Description
- Kind: Perfect
- Pages: 304
- Language: English
- Published: December. 2012
- ISBN: Perfectbound – 978-1-933675-85-5
Praise
Richard Hague is a naturalist who comes from a landscape that has suffered the systematic removal of Nature. “I come here to commune/ with nothing,” he says in one poem. Indeed, the ever-present industrial and chemical waste littering the southeastern Ohio Hague chronicles, suggests the awful darkness of nothing. This is a world of carnage and the great diminishment of human hope; from strip mines and steel mills smoking in their prime to the wreckage of their leavings, Hague summons the courage to speak against the ruin. He speaks for the wild things and their place, and he speaks for the people who live with profound and unrelenting loss.
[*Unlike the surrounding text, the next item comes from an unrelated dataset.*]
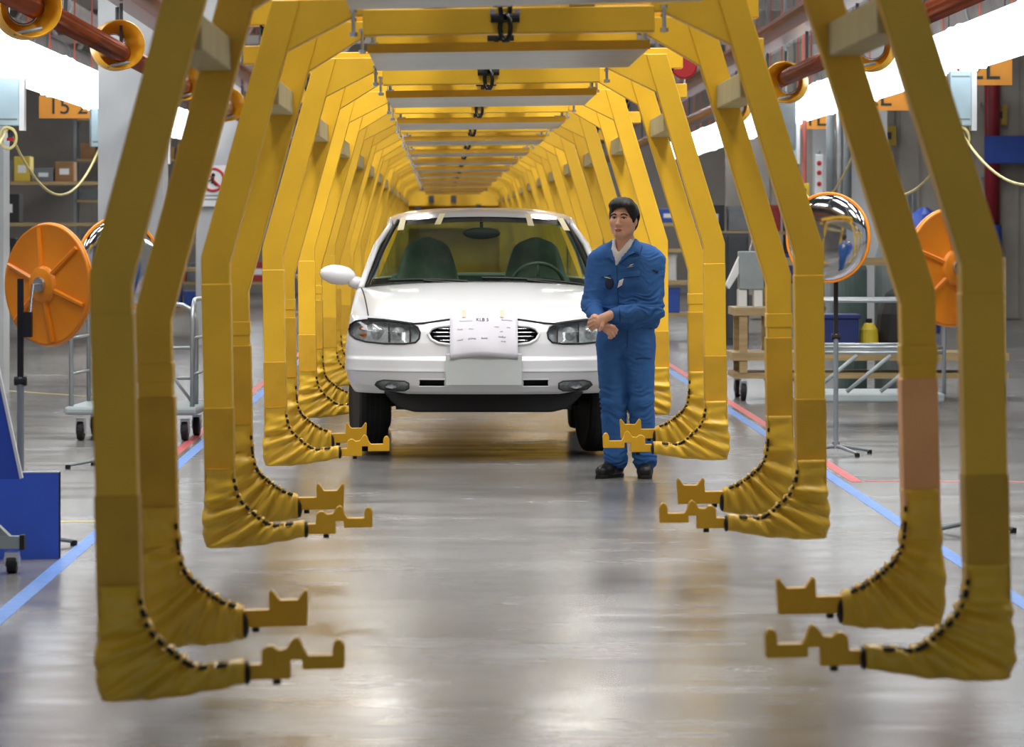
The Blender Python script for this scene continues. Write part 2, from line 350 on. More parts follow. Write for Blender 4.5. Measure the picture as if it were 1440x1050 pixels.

This is the land and these are the people who have paid the highest price for the so-called benefits and conveniences of modern American life. What we have given up in trade is incalculable. The poems in this generous collection, therefore, are wonders of bravery; they come from the ancient spirit of poetry whose task is to name, to say, and to make account, and to bring the ruined world into burnishing contact with beauty. —Maurice Manning
Since I first met Richard Hague in 1978 he has carved for himself an honored place among American poets. He has been faithful to his talent and used it well. He is a major and indispensible voice of the Ohio River Valley and the surrounding Appalachian mountain region. Through his poetry and other writings Richard offers his knowing insights into the pain, humor and complexities of human life. We receive his knowledge of the details of the natural world, his local social world and his array of vivid characters and their true voices with appreciation and much affection. —Gurney Norman
Excerpt
Luna Moth
Come a hundred miles
across the Appalachians,
it follows some creek of scent
no wider than my hand.
On an upwind stump,
miles out Cranesnest,
a female clings to barkshards,
pulsing her perfume.
Tonight,
something inside me
wants to fly,
wants to turn into the wind,
my body as light as a star,
my wings like the clavicles of ghosts,
lifting, lifting.
Author
Richard Hague is a native of Steubenville, Ohio, and author of twelve collections of poetry, including Ripening (The Ohio State University Press, l984) for which he was named Co-Poet of the Year in Ohio, Possible Debris (Cleveland State University Poetry Center, l988) and Alive in Hard Country (Bottom Dog Press, 2003) which was named 2004 Appalachian Poetry Book of the Year. His Milltown Natural: Essays and Stories From A Life was nominated for a National Book Award. His most recent books are Learning How: Stories, Yarns & Tales (Bottom Dog Press 2010) and Public Hearings (Word Press, 2009).